- **SUPPLIED MATERIAL**:
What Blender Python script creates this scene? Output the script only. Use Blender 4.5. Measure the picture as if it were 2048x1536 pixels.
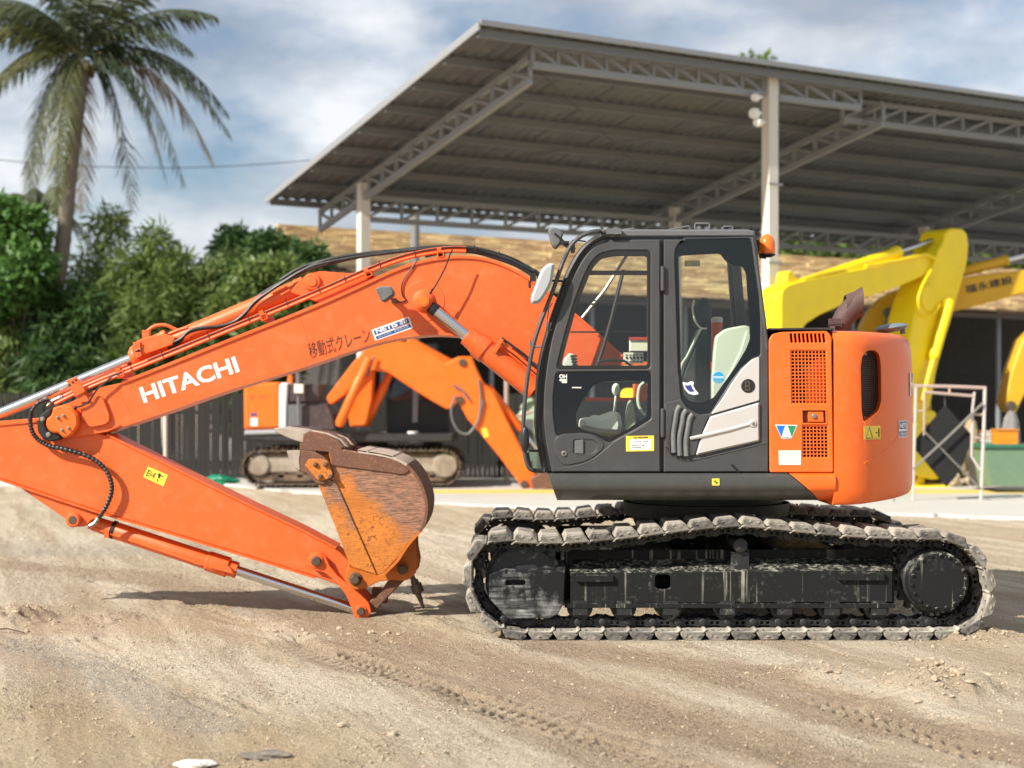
import bpy, bmesh, math, random
import numpy as np
from mathutils import Vector, Matrix, Quaternion
from mathutils.geometry import tessellate_polygon
random.seed(7); rng = np.random.default_rng(7)
sc = bpy.context.scene
for o in list(bpy.data.objects): bpy.data.objects.remove(o)
C = sc.collection
R = math.radians
# ------------------------------------------------------------------ camera, sky, sun, exposure
F, CX, CY, H = 3000.0, 1024.0, 800.0, 1.6          # focal length (px of the 2048 photo), principal point, eye height
cam = bpy.data.cameras.new('camera'); co = bpy.data.objects.new('camera', cam); C.objects.link(co)
co.location = (0, 0, H); co.rotation_euler = (R(90), 0, 0)
cam.sensor_width = 36; cam.lens = F/2048*36; cam.shift_y = (CY-768)/2048
cam.clip_start = .1; cam.clip_end = 2000
cam.dof.use_dof = True; cam.dof.focus_distance = 9.3; cam.dof.aperture_fstop = (cam.lens/1000)/.031
sc.camera = co
SUN = Vector((0.95, 0.72, -0.88)).normalized()
EL = math.asin(-SUN.z); AZ = math.atan2(-SUN.x, -SUN.y)
w = bpy.data.worlds.new('World'); sc.world = w; w.use_nodes = True
nt = w.node_tree; nt.nodes.clear(); N = nt.nodes.new; L = nt.links.new
out = N('ShaderNodeOutputWorld'); mix = N('ShaderNodeMixShader'); bg1 = N('ShaderNodeBackground'); bg2 = N('ShaderNodeBackground')
sky = N('ShaderNodeTexSky'); sky.sky_type = 'NISHITA'; sky.sun_disc = False; sky.sun_elevation = EL; sky.sun_rotation = AZ % (2*math.pi)
sky.air_density = 1.0; sky.dust_density = 1.2; sky.ozone_density = 1.5
L(sky.outputs[0], bg1.inputs[0]); bg1.inputs[1].default_value = 0.075
tc = N('ShaderNodeTexCoord'); sep = N('ShaderNodeSeparateXYZ'); L(tc.outputs['Generated'], sep.inputs[0])
mp = N('ShaderNodeMapping'); mp.inputs['Scale'].default_value = (1, 1, 2.0); mp.inputs['Location'].default_value = (.35, .2, .62)
L(tc.outputs['Generated'], mp.inputs[0])
n1 = N('ShaderNodeTexNoise'); n1.inputs['Scale'].default_value = 5.0; n1.inputs['Detail'].default_value = 9; n1.inputs['Roughness'].default_value = .56
n2 = N('ShaderNodeTexNoise'); n2.inputs['Scale'].default_value = 4.4; n2.inputs['Detail'].default_value = 7
mp2 = N('ShaderNodeMapping'); mp2.inputs['Scale'].default_value = (1, 1, 2.2); mp2.inputs['Location'].default_value = (2.2, 1.3, 5)
L(tc.outputs['Generated'], mp2.inputs[0]); L(mp.outputs[0], n1.inputs[0]); L(mp2.outputs[0], n2.inputs[0])
r1 = N('ShaderNodeValToRGB'); r1.color_ramp.elements[0].position = .33; r1.color_ramp.elements[1].position = .53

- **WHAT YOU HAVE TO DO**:
Your answer should be a single number: the count of lines in the material above that contain "scene".

- **EXERCISE ANSWER**:
2